Ни аванса вам, ни бабы, ни пивной
Ра ра ра/ ра ра ра ра/ трезвость.
Десятки раз повторяю, прислушиваюсь к первой строке:
Вы ушли ра ра ра ра ра в мир иной и т.д.
Что же эта за «ра ра ра» проклятая, и что же вместо неё вставить? Может оставить без всякой «рарары»?
Вы ушли в мир иной
Нет! Сразу вспоминается какой-то стих:
Бедный конь в поле пал.
Какой же тут конь! Тут не лошадь, а Есенин. Да и без этих слогов какой-то оперный галоп получается, а эта «ра ра ра» куда возвышеннее. «Ра ра ра» выкидывать никак нельзя – ритм правильный. Начинаю подбирать слова.
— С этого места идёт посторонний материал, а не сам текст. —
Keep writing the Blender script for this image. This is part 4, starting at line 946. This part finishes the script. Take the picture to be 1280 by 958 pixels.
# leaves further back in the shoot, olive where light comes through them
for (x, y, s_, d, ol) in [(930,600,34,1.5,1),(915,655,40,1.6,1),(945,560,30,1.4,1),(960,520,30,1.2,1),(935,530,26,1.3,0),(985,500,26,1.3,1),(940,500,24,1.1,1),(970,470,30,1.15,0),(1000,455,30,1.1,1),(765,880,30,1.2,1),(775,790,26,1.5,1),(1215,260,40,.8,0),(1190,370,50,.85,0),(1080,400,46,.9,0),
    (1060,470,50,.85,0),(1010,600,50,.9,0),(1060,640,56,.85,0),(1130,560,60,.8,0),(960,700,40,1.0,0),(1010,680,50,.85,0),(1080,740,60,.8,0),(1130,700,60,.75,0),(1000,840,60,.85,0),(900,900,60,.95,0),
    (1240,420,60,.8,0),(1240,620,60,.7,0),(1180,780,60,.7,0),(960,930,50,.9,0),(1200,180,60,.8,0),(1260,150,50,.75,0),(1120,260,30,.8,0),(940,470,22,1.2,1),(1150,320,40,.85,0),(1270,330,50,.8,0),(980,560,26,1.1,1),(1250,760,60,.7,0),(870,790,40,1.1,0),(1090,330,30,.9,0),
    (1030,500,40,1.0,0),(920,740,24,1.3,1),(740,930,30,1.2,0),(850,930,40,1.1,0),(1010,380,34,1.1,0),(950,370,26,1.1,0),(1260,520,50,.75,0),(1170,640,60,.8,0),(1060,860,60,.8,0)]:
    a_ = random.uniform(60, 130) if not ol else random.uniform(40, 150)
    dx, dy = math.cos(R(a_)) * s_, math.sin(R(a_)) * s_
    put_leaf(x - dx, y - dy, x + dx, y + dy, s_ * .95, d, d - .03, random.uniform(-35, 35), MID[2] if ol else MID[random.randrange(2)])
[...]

Вы ушли, Серёжа, в мир иной…
Вы ушли бесповоротно в мир иной,
Вы ушли, Есенин, в мир иной
Какая из этих строчек лучше?
Всё дрянь! Почему?
Первая строка фальшивая из-за слова «Серёжа». Я никогда так амикошонски не обращался к Есенину, и это слово недопустимо и сейчас, так как оно поведёт за собой массу других фальшивых, не свойственных мне и нашим отношениям словечек «ты», «милый», «брат» и т.д.
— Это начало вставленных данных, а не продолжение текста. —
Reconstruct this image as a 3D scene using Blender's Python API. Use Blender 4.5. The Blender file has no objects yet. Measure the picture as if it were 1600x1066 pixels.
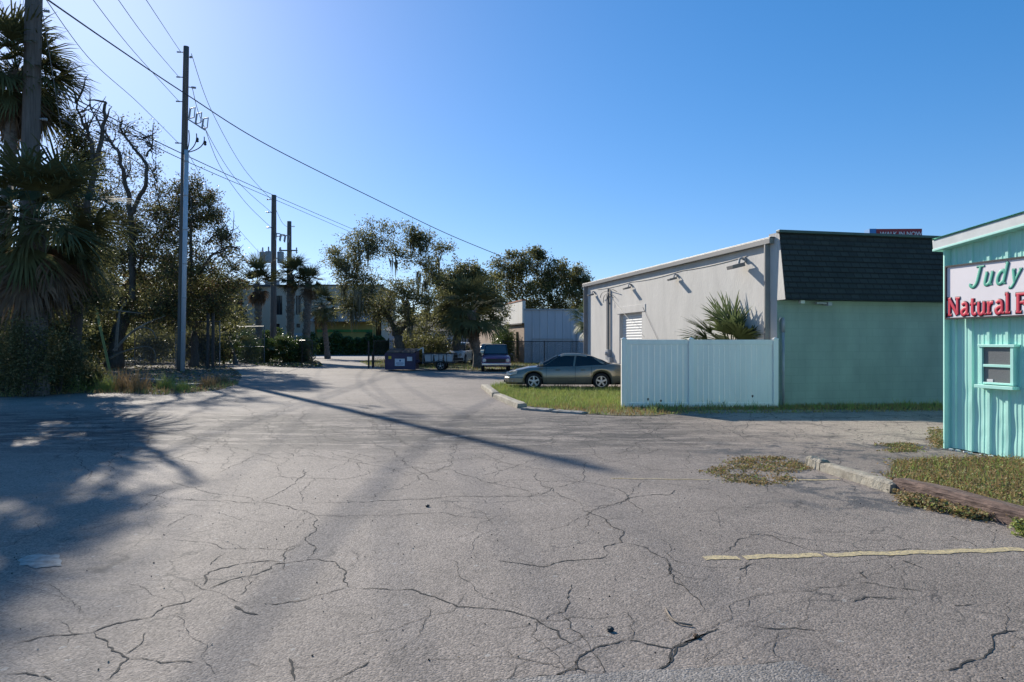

Вторая строка плоха потому, что слово «бесповоротно» в ней необязательно. Действительно, что за «бесповоротно»? Разве кто-нибудь умирал поворотно? Разве есть смерть со срочным возвратом?
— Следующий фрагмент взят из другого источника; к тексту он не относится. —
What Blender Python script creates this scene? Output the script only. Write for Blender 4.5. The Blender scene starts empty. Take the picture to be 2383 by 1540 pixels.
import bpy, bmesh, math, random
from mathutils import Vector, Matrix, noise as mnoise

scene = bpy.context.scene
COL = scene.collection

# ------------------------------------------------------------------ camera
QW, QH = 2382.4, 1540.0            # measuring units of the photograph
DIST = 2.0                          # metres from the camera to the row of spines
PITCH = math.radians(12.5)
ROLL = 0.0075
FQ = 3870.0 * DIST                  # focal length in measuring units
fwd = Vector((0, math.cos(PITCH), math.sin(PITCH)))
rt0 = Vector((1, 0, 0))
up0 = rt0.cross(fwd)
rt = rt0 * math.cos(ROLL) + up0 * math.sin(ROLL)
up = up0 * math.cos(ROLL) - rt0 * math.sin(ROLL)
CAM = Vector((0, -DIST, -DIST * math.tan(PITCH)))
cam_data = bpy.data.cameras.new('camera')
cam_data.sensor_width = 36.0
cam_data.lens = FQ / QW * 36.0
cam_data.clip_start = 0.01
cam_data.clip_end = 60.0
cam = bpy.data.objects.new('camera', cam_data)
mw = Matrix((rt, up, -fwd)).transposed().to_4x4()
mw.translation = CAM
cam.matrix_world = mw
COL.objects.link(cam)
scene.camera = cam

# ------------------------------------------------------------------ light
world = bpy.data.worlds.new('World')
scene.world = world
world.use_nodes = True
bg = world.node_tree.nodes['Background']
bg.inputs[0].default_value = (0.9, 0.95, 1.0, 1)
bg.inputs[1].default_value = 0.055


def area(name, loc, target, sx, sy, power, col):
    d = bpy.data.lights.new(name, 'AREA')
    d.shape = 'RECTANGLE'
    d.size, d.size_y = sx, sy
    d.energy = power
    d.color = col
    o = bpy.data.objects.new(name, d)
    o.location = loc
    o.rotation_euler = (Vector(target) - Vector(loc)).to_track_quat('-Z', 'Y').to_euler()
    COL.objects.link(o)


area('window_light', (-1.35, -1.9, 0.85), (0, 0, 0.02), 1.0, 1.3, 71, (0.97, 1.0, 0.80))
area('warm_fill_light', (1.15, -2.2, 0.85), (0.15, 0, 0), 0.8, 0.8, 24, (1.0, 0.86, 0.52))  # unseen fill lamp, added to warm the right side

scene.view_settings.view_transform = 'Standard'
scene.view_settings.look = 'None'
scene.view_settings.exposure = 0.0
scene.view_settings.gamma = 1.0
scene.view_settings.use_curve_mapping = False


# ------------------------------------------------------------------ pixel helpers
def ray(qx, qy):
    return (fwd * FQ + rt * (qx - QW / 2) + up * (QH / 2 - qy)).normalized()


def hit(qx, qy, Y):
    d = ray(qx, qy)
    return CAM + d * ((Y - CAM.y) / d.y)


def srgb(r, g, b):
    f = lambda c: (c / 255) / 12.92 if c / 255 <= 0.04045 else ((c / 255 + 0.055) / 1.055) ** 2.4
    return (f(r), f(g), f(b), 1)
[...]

Простая строка не годится своей полной серьёзностью ( целевая установка постепенно вбивает в голову, что это недостаток всех трёх строк). Почему эта серьёзность недопустима? Потому, что она даёт повод приписать мне веру в существование загробной жизни в евангельских тонах, чего у меня нет – это раз, а во-вторых, эта серьёзность делает стих просто погребальным, а не тенденциозным – заменяет целевую установку. Поэтому я ввожу слова «как говорится».
«Вы ушли, как говорится, в мир иной». Строка сделана и сразу становится основной, определяющей всё четверостишие, - его нужно сделать действенным, не приплясывать по поводу горя, а с другой стороны, не распускать слезоточивой нуди. Надо сразу четверостишие прервать пополам: две торжественные строки, две разговорные, бытовые, контрастом, оттеняющих друг друга. Поэтому сразу, согласно с моим убеждениям, что для строк повеселей надо пообрезать слога, я взялся за конец четверостишия.
Ни аванса вам, ни бабы, ни пивной,
Ра ра ра ра ра ра ра трезвость.
Что с этими строками делать? Как их урезать?
Урезать надо «ни бабы». Почему? Потому что эти «бабы» живы. Называть их так , когда с большой нежностью им посвящено большинство есенинской лирики – бестактно. Поэтому и фальшиво, поэтому и не звучит. Осталось:
Ни аванса вам, ни пивной.
Пробую пробормотать про себя – не получается. Эти строки до того отличны от первых, что ритм не меняется, а просто ломается, рвётся.
Как же сделать эти строки ещё более контрастными и вместе с тем обобщенными?
Беру самое простонародное:
нет тебе ни дна, ни покрышки,
нет тебе ни аванса, ни пивной.
В самой разговорной, в самой вульгарной форме говорится:
ни тебе дна, ни покрышки,
ни тебе аванса, ни пивной.
Строка стала на место и размером и смыслом.
Четверостишие в основном готово, остаётся только одна строка, не заполненная рифмой.
Вы ушли, как говорится, в мир иной,
может быть, летите ра-ра-ра-ра.
Ни тебе аванса, ни пивной
Трезвость.
Взяв самые характерные звуки повторяю множество раз про себя, прислушиваясь ко всем ассоциациям: «рез», «резв», «резерв», «влез»,, «врез», «врезв», «врезываясь» . Счастливая рифма найдена. Глагол – да ещё торжественный!
Но вот беда, в слове «трезвость», хотя и не так характерно, как «резв», но всё же ясно звучат «т», и «есть». Что с ними сделать? Надо ввести аналогичные буквы и в предыдущую строчку.
Поэтому «может быть» заменяется словом «пустота», изобилующим и «т», и «ст», я для смягчения «т» оставляется «летите», звучащее отчасти как «летьите».
И вот окончательная редакция:
Вы ушли, как говорится, в мир иной.
Пустота, - летите, в звёзды врезываясь…
Ни тебе аванса, ни пивной –
трезвость.
Разумеется, я чересчур опрощаю, схематизирую и подчиняю мозговому отбору поэтическую работу. Конечно, процесс писания окольней, интуитивней. Но в основе работа всё-таки ведётся по такой схеме.»
Вот такова схема творческого подхода к написанию художественного произведения.